Transcribe the material verbatim in full; the pictures do not belong in the copy.

-.-.-

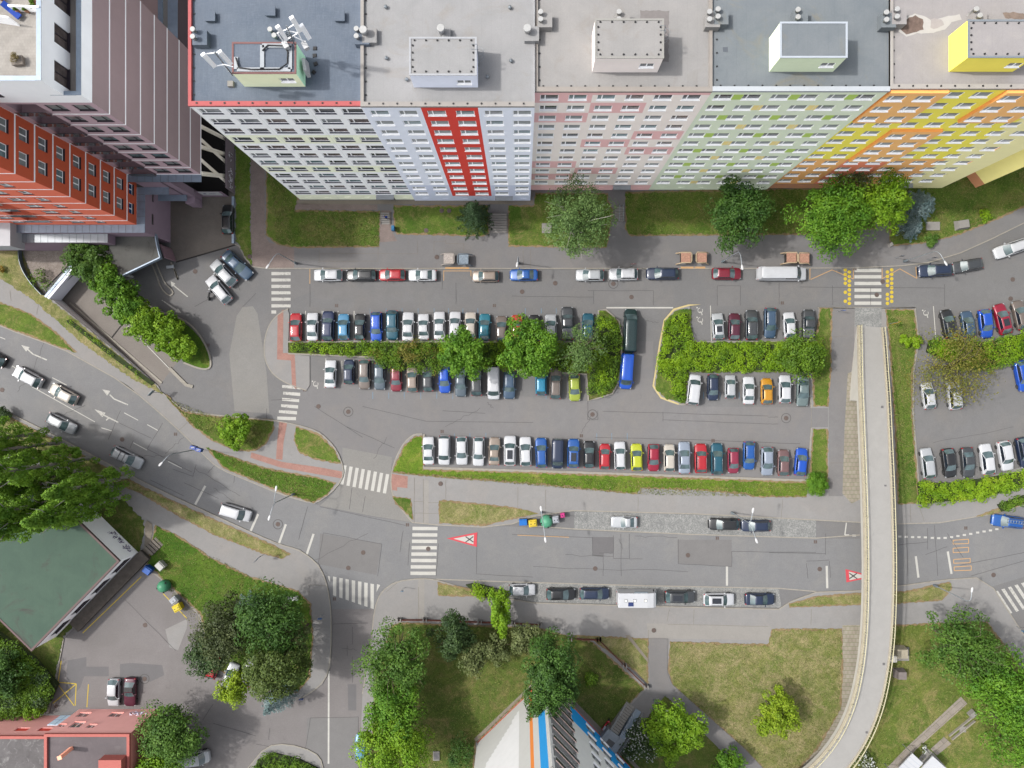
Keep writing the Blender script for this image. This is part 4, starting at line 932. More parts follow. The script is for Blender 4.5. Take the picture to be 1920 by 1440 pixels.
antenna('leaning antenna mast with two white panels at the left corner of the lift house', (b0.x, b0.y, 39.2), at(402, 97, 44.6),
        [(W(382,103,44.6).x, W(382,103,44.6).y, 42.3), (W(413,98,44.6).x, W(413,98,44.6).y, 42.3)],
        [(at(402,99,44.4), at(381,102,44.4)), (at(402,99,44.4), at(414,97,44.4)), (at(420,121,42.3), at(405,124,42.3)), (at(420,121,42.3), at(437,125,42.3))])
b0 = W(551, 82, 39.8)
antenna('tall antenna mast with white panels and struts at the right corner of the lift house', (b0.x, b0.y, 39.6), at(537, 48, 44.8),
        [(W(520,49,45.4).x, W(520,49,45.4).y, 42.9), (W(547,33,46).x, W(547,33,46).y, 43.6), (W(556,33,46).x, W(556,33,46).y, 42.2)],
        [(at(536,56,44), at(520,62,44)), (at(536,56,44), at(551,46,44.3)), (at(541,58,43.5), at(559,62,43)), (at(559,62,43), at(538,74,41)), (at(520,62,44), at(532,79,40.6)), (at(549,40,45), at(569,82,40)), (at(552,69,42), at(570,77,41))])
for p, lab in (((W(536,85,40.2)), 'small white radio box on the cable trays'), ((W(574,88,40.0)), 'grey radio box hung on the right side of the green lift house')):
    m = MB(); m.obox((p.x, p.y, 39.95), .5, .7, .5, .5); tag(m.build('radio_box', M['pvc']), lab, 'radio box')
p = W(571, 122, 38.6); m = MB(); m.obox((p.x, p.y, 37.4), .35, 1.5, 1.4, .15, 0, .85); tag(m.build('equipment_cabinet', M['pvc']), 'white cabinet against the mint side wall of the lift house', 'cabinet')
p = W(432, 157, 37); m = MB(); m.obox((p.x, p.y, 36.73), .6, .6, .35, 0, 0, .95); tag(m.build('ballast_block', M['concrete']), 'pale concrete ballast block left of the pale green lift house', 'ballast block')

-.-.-

> Solution to this problem:
Keep writing the Blender script for this image. This is part 4, starting at line 932. More parts follow. The script is for Blender 4.5. Take the picture to be 1920 by 1440 pixels.
antenna('leaning antenna mast with two white panels at the left corner of the lift house', (b0.x, b0.y, 39.2), at(402, 97, 44.6),
        [(W(382,103,44.6).x, W(382,103,44.6).y, 42.3), (W(413,98,44.6).x, W(413,98,44.6).y, 42.3)],
        [(at(402,99,44.4), at(381,102,44.4)), (at(402,99,44.4), at(414,97,44.4)), (at(420,121,42.3), at(405,124,42.3)), (at(420,121,42.3), at(437,125,42.3))])
b0 = W(551, 82, 39.8)
antenna('tall antenna mast with white panels and struts at the right corner of the lift house', (b0.x, b0.y, 39.6), at(537, 48, 44.8),
        [(W(520,49,45.4).x, W(520,49,45.4).y, 42.9), (W(547,33,46).x, W(547,33,46).y, 43.6), (W(556,33,46).x, W(556,33,46).y, 42.2)],
        [(at(536,56,44), at(520,62,44)), (at(536,56,44), at(551,46,44.3)), (at(541,58,43.5), at(559,62,43)), (at(559,62,43), at(538,74,41)), (at(520,62,44), at(532,79,40.6)), (at(549,40,45), at(569,82,40)), (at(552,69,42), at(570,77,41))])
for p, lab in (((W(536,85,40.2)), 'small white radio box on the cable trays'), ((W(574,88,40.0)), 'grey radio box hung on the right side of the green lift house')):
    m = MB(); m.obox((p.x, p.y, 39.95), .5, .7, .5, .5); tag(m.build('radio_box', M['pvc']), lab, 'radio box')
p = W(571, 122, 38.6); m = MB(); m.obox((p.x, p.y, 37.4), .35, 1.5, 1.4, .15, 0, .85); tag(m.build('equipment_cabinet', M['pvc']), 'white cabinet against the mint side wall of the lift house', 'cabinet')
p = W(432, 157, 37); m = MB(); m.obox((p.x, p.y, 36.73), .6, .6, .35, 0, 0, .95); tag(m.build('ballast_block', M['concrete']), 'pale concrete ballast block left of the pale green lift house', 'ballast block')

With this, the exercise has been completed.